Man is a creature who seeks to transcend himself – his narrow circuit of personality – in love, in beauty and art and through thousand other forms and symbols. Dogmatic Marxism has denied man the instinct to talk with the stars or fly high into the empyreal realms that are really visions of a  transformed and illumined earth and not of an abstract beyond. (Buddha saw the earth blooming and smiling when he attained nirvana.) Religious fundamentalism has demanded worship of the form. Man is a creature who seeks the formless in every form he momentarily or permanently adores. Sufism requires transcendence of all beliefs and diving into the ocean of love unfettered. Raina’s critique applies to exoteric or zahiri religion that is traded in the marketplace. A Sufi is a bird and child of Lamakaan and his track is trackless, to paraphrase Rumi. He moves on a pathless path to take flight into the world that is neither here nor there but in another dimension that embraces but transcends this world of space and time, history and materiality.

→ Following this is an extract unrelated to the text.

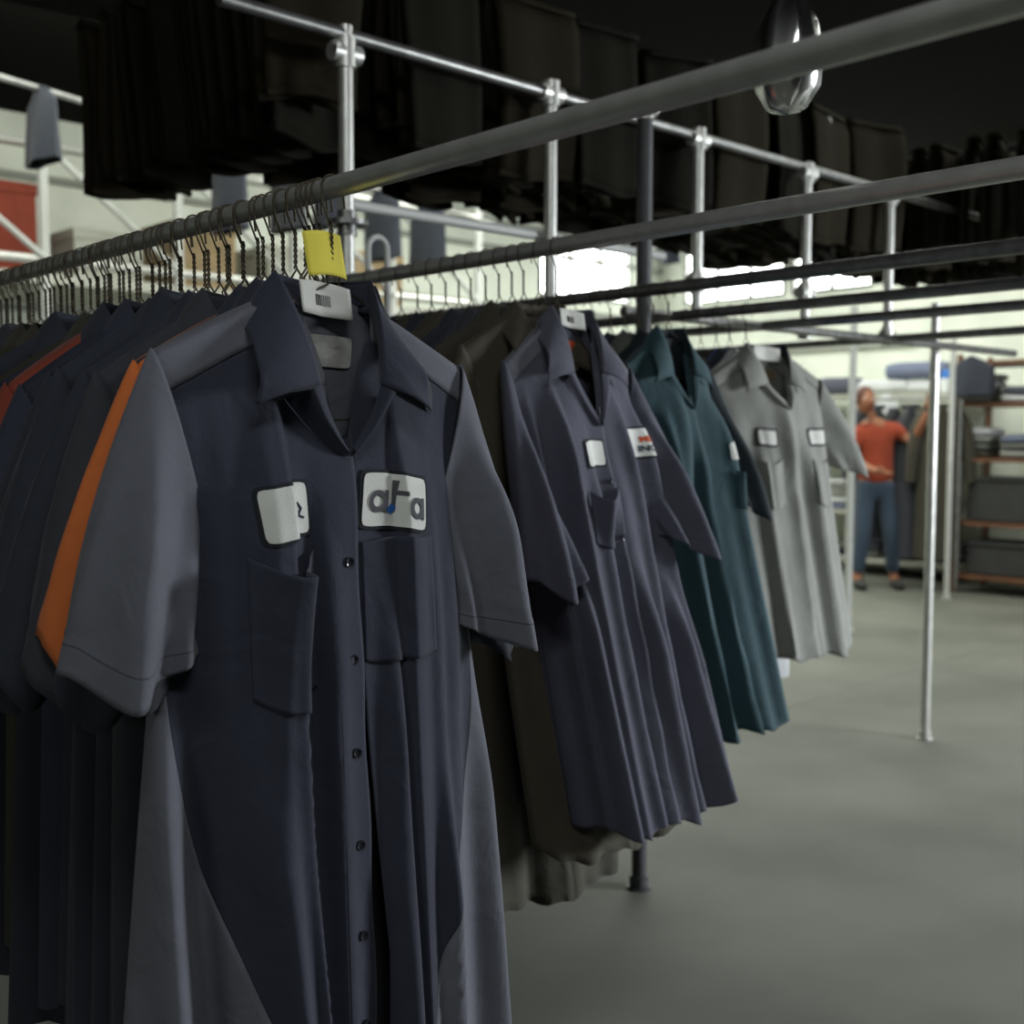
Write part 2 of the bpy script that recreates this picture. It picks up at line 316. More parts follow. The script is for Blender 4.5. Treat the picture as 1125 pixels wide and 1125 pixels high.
def build(g, name, mats, hi=True, low=False, root=None, side_panels=False, yoke=True, solid=.0014, buttons=(), collar_scale=1.0, holes=True):
    """torso in panels, sleeves, collar. mats: body, yoke, side, sleeve, collar, lining"""
    root = root or empty(name, (0, 0, 0)); nq, nt = (110, 150) if hi else ((16, 22) if low else (42, 56)); sol = solid if not low else 0
    qs = .60 if side_panels else 1.0
    def qside(t, sg=1): return 1 - ((sm(t, .06, .85) * .80 if sg > 0 else sm(t, .10, .85) * .80) if side_panels else 0)
    yk = .040 if yoke else 0
    def ty(q, t0=0):   # bottom of yoke
        X = math.sin(q * PI / 2); return (yk + .006 * abs(X)) / (s_zlen(X))
    def s_zlen(X): return g.ztop(X * g.sh) - g.hem
    def tstart(q):
        x = math.sin(q * PI / 2) * g.sh + g.cx
        if abs(x - g.cx) >= g.nr: return ty(q)
        z = g.vline(x); zt = g.ztop(x - g.cx); return max(ty(q), (zt - z) / (zt - g.hem))
    qc = math.asin(g.edge / g.sh) / (PI / 2)
    tv = (g.nz - g.vz) / (g.nz - g.hem)
    def panel(sign):
        def fn(u, v):
            # u 0 at centre -> 1 at side
            qe = qc if sign < 0 else (qc - .045 if not g.gap else qc + .0)
            q0 = qe; q1 = sign
            t = v; q = lerp(q0, q1 * qside(v, sign), u)
            if side_panels: q = lerp(q0, q1 * qside(t, sign), u)
            ts = tstart(q); t = lerp(ts, 1, v)
            if side_panels: q = lerp(q0, q1 * qside(t, sign), u)
            p = list(g.T(q, t)); c0 = math.exp(-(u * 9) ** 2)
            if sign > 0:
                if g.gap: p[0] += g.gap * sm(t, .25, 1) * c0; p[1] -= .010 * sm(t, .3, 1) * c0
                else: p[1] += .004 * c0
            else:
                p[1] -= .003 * c0 + .002 * math.sin(t * 40) * c0
                if g.gap: p[1] += .012 * sm(t, .45, 1) * c0
            return p
        return fn
    vs = ls(0, 1, nt)
    for sgn in (-1, 1):
        gobj('front_panel', panel(sgn), ls(0, 1, nq // 2 + 6), vs, mats['body'], root, sol)
    qb = 1.55 if side_panels else 1.0
    gobj('back_panel', lambda u, v: g.T(lerp(qb, 4 - qb, u) if lerp(qb, 4 - qb, u) <= 2 else lerp(qb, 4 - qb, u) - 4, v), ls(0, 1, nq // (1 if not low else 1)), vs, mats.get('back', mats['body']), root, sol)
    if side_panels:
        for sgn in (-1, 1):
            def fs(u, v, sgn=sgn):
                t = lerp(.14, 1, v); return g.T(sgn * lerp(qside(t, sgn), qb, u), t, .0006)
            gobj('side_panel', fs, ls(0, 1, nq // 2), vs, mats['side'], root, sol)
    if yoke:
        qn = math.asin(g.nr / g.sh) / (PI / 2)
        for sgn in (-1, 1):
            def fy(u, v, sgn=sgn):
                q = sgn * lerp(qn, 1, u); a = lerp(-1, 1, v)  # v: front edge -> back edge over the ridge
                if a < 0: return g.T(q, -a * ty(q) * 1.06, .0012)
                return g.T(sgn * (2 - abs(q)), a * ty(q) * 1.06, .0012)
            gobj('shoulder_yoke', fy, ls(0, 1, nq // 3 + 4), ls(0, 1, 13 if hi else 7), mats['yoke'], root, sol)
    # sleeves
    nph, nl = (72, 56) if hi else ((14, 9) if low else (36, 26))
    for sgn in (-1, 1):
        c1 = g.slv if sgn < 0 else g.slvR; c1 = (abs(c1[0]) * sgn, c1[1], c1[2])
        def fsl(u, l, sgn=sgn, c1=c1):
            a = 2 * PI * u + PI
            lo_ = l ** .92
            ox, oz = lerp(sgn * (g.sh + .003), c1[0] + sgn * g.sw, lo_) + sgn * .008 * math.sin(l * PI), lerp(g.sz + .002, c1[2], l)
            ix, iz = lerp(sgn * (g.wm - .045), c1[0] - sgn * g.sw, l), lerp(g.sz - .19, c1[2] + .004, l)
            c = [(ox + ix) / 2, lerp(0, c1[1], l), (oz + iz) / 2]; R = 1
            e1 = ((ox - ix) / 2, 0, (oz - iz) / 2); R2 = lerp(.016, g.sd, sm(l, -.25, 1.0))
            ca, sa = math.cos(a), math.sin(a); ca = math.copysign(abs(ca) ** .9, ca)
            am = a % (2 * PI); cr = g.crease * sm(l, 0, .6) * math.exp(-((am - 1.15) / (.5 if am > 1.15 else .30)) ** 2) + .45 * g.crease * l * math.exp(-((a % (2 * PI) - 2.3) / .2) ** 2) - .5 * g.crease * l * math.exp(-((a % (2 * PI) - 1.75) / .25) ** 2)
            wob = .003 * l * math.sin(5 * a + g.ph[4] + 5 * l) + .002 * math.sin(9 * a + g.ph[5] + 9 * l) * l
            hz = -.012 * l ** 3 * math.sin(a) + (.006 * math.sin(3 * a + g.ph[6]) - .035 * math.exp(-((a % (2 * PI) - 1.15) / .5) ** 2)) * l ** 4
            hb = .0012 if .90 < l else 0
            rr = R + (wob + hb) * 12; r2 = R2 + wob + cr + hb
            return (g.cx + c[0] + e1[0] * ca * rr, c[1] - sa * r2 + g.sdy * l, c[2] + e1[2] * ca * rr + hz)
        slo = gobj('sleeve', fsl, ls(0, 1, nph + 1), ls(0, 1, nl), mats['sleeve'], root, sol)
        if hi: MB().tube([fsl(u, .912) for u in ls(0, 1, nph + 1)], .0011, 5).obj('hem_seam', M['stitch'], slo)
    # collar: fold line round the neck, leaves falling outside, stand inside
    cs = collar_scale
    def fold(c):
        a = abs(c); sg = 1 if c > 0 else -1
        if a < .55: th = a / .55 * PI / 2; return Vector((g.cx + sg * (g.nr + .002) * math.sin(th), .026 * math.cos(th) - .004, g.nz + .020 + .006 * math.sin(th)))
        k = (a - .55) / .45
        xe = (g.vx * .5 + sg * .040); return Vector((g.cx + lerp(sg * (g.nr + .002), xe, k ** 1.2), -.004 - (.040 * math.sin(k * PI / 2)), g.nz + .026 - .125 * cs * k ** 1.15))
    def edge(c):
        a = abs(c); sg = 1 if c > 0 else -1
        if a < .55: th = a / .55 * PI / 2; return Vector((g.cx + sg * (g.nr + .042) * math.sin(th), (.050) * math.cos(th) + .0, g.nz - .030 - .010 * math.sin(th)))
        k = (a - .55) / .45
        return Vector((g.cx + sg * lerp(g.nr + .042, .118 if cs >= 1 else .10, k), -.004 - .046 * math.sin(min(1, k * 1.4) * PI / 2), g.nz - .040 - (.085 * cs) * k))
    def leaf(u, v):
        f, e = fold(u), edge(u); bul = .010 * math.sin(v * PI); p = f.lerp(e, v)
        k = max(0, (abs(u) - .55) / .45); p.y -= bul * k + .0035; p.y += bul * (1 - k); p.z += .003 * math.sin(v * PI)
        # the front end of the leaf drops to a point
        return (p.x, p.y + .002 * math.sin(u * 23 + g.ph[7]) * v, p.z + .002 * math.sin(u * 17) * v)
    nc = 90 if hi else (18 if low else 44)
    gobj('collar', leaf, ls(-1, 1, nc), ls(0, 1, 16 if hi else (4 if low else 9)), mats['collar'], root, sol * 1.3 if sol else 0)
    if not low:
        def stand(u, v):
            f = fold(u); a = abs(u); k = max(0, (a - .55) / .45); lo = Vector((f.x, f.y, f.z - .034 * (1 - k) - .004)); lo.x = g.cx + (f.x - g.cx) * .97
            p = f.lerp(lo, v); return (p.x, p.y - .0012, p.z)
        gobj('collar_stand', stand, ls(-.98, .98, nc), ls(0, 1, 6), mats.get('lining', mats['collar']), root, sol)
        # rolled front facings down to the first button
        for sgn in (-1, 1):
            def fac(u, v, sgn=sgn):
                st = fold(sgn * 1.0); bx = g.cx + g.vx + .004 * sgn; p0 = st; p1 = Vector(g.F(bx, g.vz - .005, .004))
                p = p0.lerp(p1, v); p.x += sgn * .004 * math.sin(v * PI); wd = .030 * (1 - v) ** .8 + .002
                q = Vector((p.x + sgn * wd * u, p.y - .004 - .007 * math.sin(u * PI) , p.z - .012 * u)); 
                if u > .5: qq = Vector(g.F(q.x, q.z, .0015)); q.y = lerp(q.y, qq.y, (u - .5) * 2)
                return q
            gobj('front_facing', fac, ls(0, 1, 9), ls(0, 1, 26), mats['body'], root, 0)
    for (bx, bz) in buttons:
        p = Vector(g.F(bx, bz, .0045)); b = MB()
        prof = [(0, .0), (.0035, .0), (.0038, -.0014), (.0056, -.0018), (.0060, .0), (.0056, .0014), (.0045, .0022)]
        n = 16; V = []; Fc = []
        for i, (r, d) in enumerate(prof): V += [(p.x + r * math.cos(2 * PI * k / n), p.y + d, p.z + r * math.sin(2 * PI * k / n)) for k in range(n)]
        for i in range(len(prof) - 1): Fc += [(i * n + k, i * n + (k + 1) % n, (i + 1) * n + (k + 1) % n, (i + 1) * n + k) for k in range(n)]
        b.add(V, Fc); b.obj('button', M['button'], root)
    return root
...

All of us are somehow convinced regarding superiority of our convictions or what Marxist critique exposes as ideologies. Who doesn’t think he is not on the right path and would not seek some sort of conversion to his path? Doesn’t  this attitude extend to ideologues of secular ideologies like Fascism and Totalitarianism? Raina, a NeoMarxist who calls himself a Sufi Marxist (although there is an argument that there is a copyright on the term Sufi!) rejects all ideological deformations and I don’t think his version of Marxism would or should be read as an ideology that has its own exclusionary tactics, its own dismissive reading of ideological other it often identifies as religion including its spiritual mystical core.